Data section:
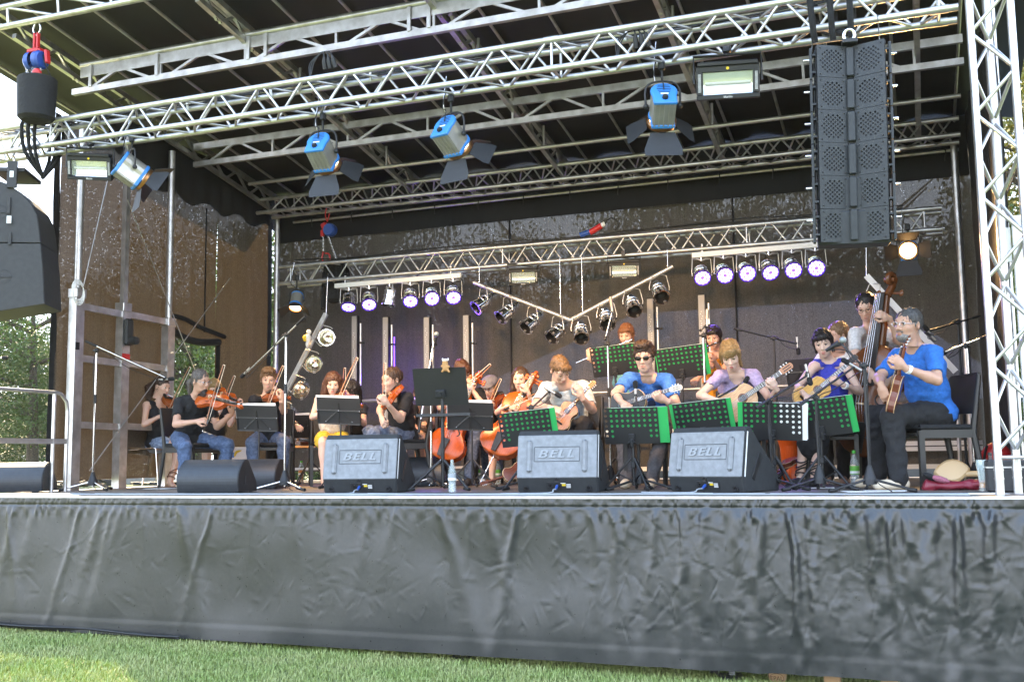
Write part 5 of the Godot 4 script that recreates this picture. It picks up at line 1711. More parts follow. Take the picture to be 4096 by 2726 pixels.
func wood_chair(label: String, at: Vector3, face: Vector3, s := 1.0) -> void:
	var c := thing("chair", label, "chair", at, "plywood chairs on chrome legs", facing(face * Vector3(1, 0, 1)).scaled(Vector3.ONE * s))
	for sx in [-1, 1]:
		var mb := MB.new()
		mb.tube([Vector3(sx * 0.2, 0.01, 0.24), Vector3(sx * 0.2, 0.43, 0.2), Vector3(sx * 0.2, 0.44, 0.17), Vector3(sx * 0.2, 0.42, -0.19), Vector3(sx * 0.2, 0.0, -0.24)], 0.0095, 7)
		obj("leg_frame", mb, M.chrome, c)
		mb = MB.new()
		mb.tube([Vector3(sx * 0.2, 0.42, -0.19), Vector3(sx * 0.2, 0.7, -0.245)], 0.0095, 7)
		obj("back_tube", mb, M.chrome, c)
	var rows := []
	for i in 11:
		var r := []
		var t := i / 10.0
		for j in 7: r.append(Vector3(lerpf(-0.215, 0.215, j / 6.0), 0.455 - 0.018 * sin(PI * t) - 0.03 * pow(t, 4.0), lerpf(-0.2, 0.23, t)))
		rows.append(r)
	var mb := MB.new()
	mb.sheet(rows)
	rows.reverse()
	for r in rows:
		for j in 7: r[j] += Vector3(0, -0.012, 0)
	mb.sheet(rows)
	obj("seat", mb, M.plywood, c)
	mb = MB.new()
	rows = []
	for i in 7:
		var r := []
		var t := i / 6.0
		for j in 9:
			var x := lerpf(-0.215, 0.215, j / 8.0)
			r.append(Vector3(x, 0.54 + 0.3 * t, -0.215 - 0.06 * t - 0.03 * (1 - pow(x / 0.215, 2))))
		rows.append(r)
	mb.sheet(rows)
	rows.reverse()
	for r in rows:
		for j in 9: r[j] += Vector3(0, 0, 0.012)
	mb.sheet(rows)
	obj("backrest", mb, M.plywood, c)

func bottle(label: String, at: Vector3, liquid: Color, cap: Material, lab: Material, h := 0.27, glass: Material = null) -> void:
	var b := thing("bottle", label, "bottle", at, "bottles on the stage floor")
	var k := h / 0.27
	var pr := [Vector2(0.0, 0.004), Vector2(0.03, 0.0), Vector2(0.034, 0.01), Vector2(0.033, 0.06), Vector2(0.031, 0.075), Vector2(0.034, 0.09), Vector2(0.034, 0.165), Vector2(0.028, 0.2), Vector2(0.014, 0.235), Vector2(0.0125, 0.25)]
	for i in pr.size(): pr[i] *= k
	var mb := MB.new()
	mb.lathe(Transform3D(), pr, 14)
	obj("shell", mb, glass if glass else M.pet, b)
	mb = MB.new()
	mb.lathe(Transform3D(), [Vector2(0, 0.006 * k), Vector2(0.028 * k, 0.006 * k), Vector2(0.029 * k, 0.13 * k), Vector2(0, 0.13 * k)], 12)
	var m := mat("liquid_" + str(M.size()), liquid, 0.1)
	m.transparency = BaseMaterial3D.TRANSPARENCY_ALPHA
	obj("drink", mb, m, b)
	mb = MB.new()
	mb.lathe(Transform3D(), [Vector2(0.0, 0.272 * k), Vector2(0.014 * k, 0.27 * k), Vector2(0.0148 * k, 0.25 * k), Vector2(0.0125 * k, 0.248 * k)], 10)
	obj("cap", mb, cap, b)
	if lab:
		mb = MB.new()
		mb.lathe(Transform3D(), [Vector2(0.0348 * k, 0.095 * k), Vector2(0.0348 * k, 0.155 * k)], 14)
		var l := obj("label_band", mb, lab, b)
		mb = MB.new()
		mb.lathe(Transform3D(), [Vector2(0.0352 * k, 0.1 * k), Vector2(0.0352 * k, 0.118 * k)], 14)
		obj("print_band", mb, M.paper, l)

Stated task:
Quote the material in full and exactly; do not carry over its pictures.

Solution for this problem:
Write part 5 of the Godot 4 script that recreates this picture. It picks up at line 1711. More parts follow. Take the picture to be 4096 by 2726 pixels.
func wood_chair(label: String, at: Vector3, face: Vector3, s := 1.0) -> void:
	var c := thing("chair", label, "chair", at, "plywood chairs on chrome legs", facing(face * Vector3(1, 0, 1)).scaled(Vector3.ONE * s))
	for sx in [-1, 1]:
		var mb := MB.new()
		mb.tube([Vector3(sx * 0.2, 0.01, 0.24), Vector3(sx * 0.2, 0.43, 0.2), Vector3(sx * 0.2, 0.44, 0.17), Vector3(sx * 0.2, 0.42, -0.19), Vector3(sx * 0.2, 0.0, -0.24)], 0.0095, 7)
		obj("leg_frame", mb, M.chrome, c)
		mb = MB.new()
		mb.tube([Vector3(sx * 0.2, 0.42, -0.19), Vector3(sx * 0.2, 0.7, -0.245)], 0.0095, 7)
		obj("back_tube", mb, M.chrome, c)
	var rows := []
	for i in 11:
		var r := []
		var t := i / 10.0
		for j in 7: r.append(Vector3(lerpf(-0.215, 0.215, j / 6.0), 0.455 - 0.018 * sin(PI * t) - 0.03 * pow(t, 4.0), lerpf(-0.2, 0.23, t)))
		rows.append(r)
	var mb := MB.new()
	mb.sheet(rows)
	rows.reverse()
	for r in rows:
		for j in 7: r[j] += Vector3(0, -0.012, 0)
	mb.sheet(rows)
	obj("seat", mb, M.plywood, c)
	mb = MB.new()
	rows = []
	for i in 7:
		var r := []
		var t := i / 6.0
		for j in 9:
			var x := lerpf(-0.215, 0.215, j / 8.0)
			r.append(Vector3(x, 0.54 + 0.3 * t, -0.215 - 0.06 * t - 0.03 * (1 - pow(x / 0.215, 2))))
		rows.append(r)
	mb.sheet(rows)
	rows.reverse()
	for r in rows:
		for j in 9: r[j] += Vector3(0, 0, 0.012)
	mb.sheet(rows)
	obj("backrest", mb, M.plywood, c)

func bottle(label: String, at: Vector3, liquid: Color, cap: Material, lab: Material, h := 0.27, glass: Material = null) -> void:
	var b := thing("bottle", label, "bottle", at, "bottles on the stage floor")
	var k := h / 0.27
	var pr := [Vector2(0.0, 0.004), Vector2(0.03, 0.0), Vector2(0.034, 0.01), Vector2(0.033, 0.06), Vector2(0.031, 0.075), Vector2(0.034, 0.09), Vector2(0.034, 0.165), Vector2(0.028, 0.2), Vector2(0.014, 0.235), Vector2(0.0125, 0.25)]
	for i in pr.size(): pr[i] *= k
	var mb := MB.new()
	mb.lathe(Transform3D(), pr, 14)
	obj("shell", mb, glass if glass else M.pet, b)
	mb = MB.new()
	mb.lathe(Transform3D(), [Vector2(0, 0.006 * k), Vector2(0.028 * k, 0.006 * k), Vector2(0.029 * k, 0.13 * k), Vector2(0, 0.13 * k)], 12)
	var m := mat("liquid_" + str(M.size()), liquid, 0.1)
	m.transparency = BaseMaterial3D.TRANSPARENCY_ALPHA
	obj("drink", mb, m, b)
	mb = MB.new()
	mb.lathe(Transform3D(), [Vector2(0.0, 0.272 * k), Vector2(0.014 * k, 0.27 * k), Vector2(0.0148 * k, 0.25 * k), Vector2(0.0125 * k, 0.248 * k)], 10)
	obj("cap", mb, cap, b)
	if lab:
		mb = MB.new()
		mb.lathe(Transform3D(), [Vector2(0.0348 * k, 0.095 * k), Vector2(0.0348 * k, 0.155 * k)], 14)
		var l := obj("label_band", mb, lab, b)
		mb = MB.new()
		mb.lathe(Transform3D(), [Vector2(0.0352 * k, 0.1 * k), Vector2(0.0352 * k, 0.118 * k)], 14)
		obj("print_band", mb, M.paper, l)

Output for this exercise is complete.